The governments own graphs show that Temperature Rise LEADS any measurable increase in Co2 Levels.. so who is twisting the truth?
The only Hockey Stick Graph that appears to be true.. is the one that we see now if we plot the National Debt level from year to year.
All the best to you in this orchestrated insanity
Maybe the next two weeks will change the agenda.
regards
Ron
Chuck:
Maryland is a state heavily populated with Government workers and companies(contractors) that are greatly dependent on government contracts. I would think that the fact that the Maryland economy is so tied to D.C would have a greater impact on investment during times of easy money such as we have been for the last decade, and would therefore show greater investment on a statistical basis then other areas of the country. However, on the flip side, Maryland is not a business friendly state when it comes to taxes, regulation and the political climate…..anti-guns for instance, and has chased many companies out of the state because of these factors.

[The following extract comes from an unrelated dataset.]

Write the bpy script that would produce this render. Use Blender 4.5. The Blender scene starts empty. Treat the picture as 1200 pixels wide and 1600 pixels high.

Yes, Bill, the heavily Democratic majority have allowed anti-business, pro-government politicians to destroy the business climate in the state. Maybe that had something to do with our electing Governor Hogan(R), this last time. he has done much to streamline things, such as speeding and consolidating permitting policies. His last rating among voters is a high +70% as a result. Some Democratic politicians are trying to hamstring a sizeable break (which they passed) to Northrop Grumman, one of the last big manufacturers (11,000+ workers) and drive them out. They must stupidly think this will reflect on Hogan instead of themselves. And the anti-gun nuts have largely disarmed everyone except criminals and cops. They have battles among themselves, and the innocent often are the casualties.
I am a real estate syndicator of much experience and I am soooo cautious.
When sellers counter for more money than a fair price, I suggest that they sell now because when interest rates go up, apartment prices will slump and there is shakeout ahead.
Mike,
Haven’t you been calling fro a Crash since Obama was elected…. Pretty much any chart shows that you have been dead wrong as we are now at new highs and still climbing…. It looks to me like Obama is the next FDR. Incidentally, I believe that Obama has the highest rating in his last year as FDR, the most beloved of any of our past Presidents…..
Eagle495
Sometimes a train arrives at the station late. Take a look down the tracks. Charts figures just numbers thrown up by a desperate Fed and governments to boot.
Curious if this is a call for “all” real estate to fall. That is, including equity reits such as healthcare, storage?
The markets have not crashed because the fed keeps printing money. Not only are they printing money to keep the economy from crashing they are buying treasuries to the tune of $4.5 trillion dollars. Additionally the Obama administration with congresses approval has spent nearly $10 trillion more than has been taken in over the past 8 years. This has also helped to fool the people into thinking the economy and markets are strong.
We as a country are up to our eyeballs in debt. Thanks Bernanke Yellen etc and a big thanks to Obama too. You have killed the goose.
If I don’t work and I use my credit card to buy food pay for housing and pay the other living expenses of borrowings the debt collector will eventually come the spigot will be shut off and the family will be on the street.
Good luck to all.
As for productive ag real estate in the next 2-4 years… will it strengthen ? What prospects do you think lay ahead ?
Real estate is usually weak or weakening in years that begin with “8”. I have come to expect that. Usually that is when financing gets weak for buyers. The auto industry is too lenient with 7 year loans on cars that will remain mostly trouble free as long as the electronics work and are updated timely and the tires and batteries are good – usually less than 4 years. Banks are beginning to hurt as credit will become tight again and demand, therefore, dries up. It will be some months until the average person realizes that he is losing buying power and then a recession will start. Wait until late 2017 or so for a recession.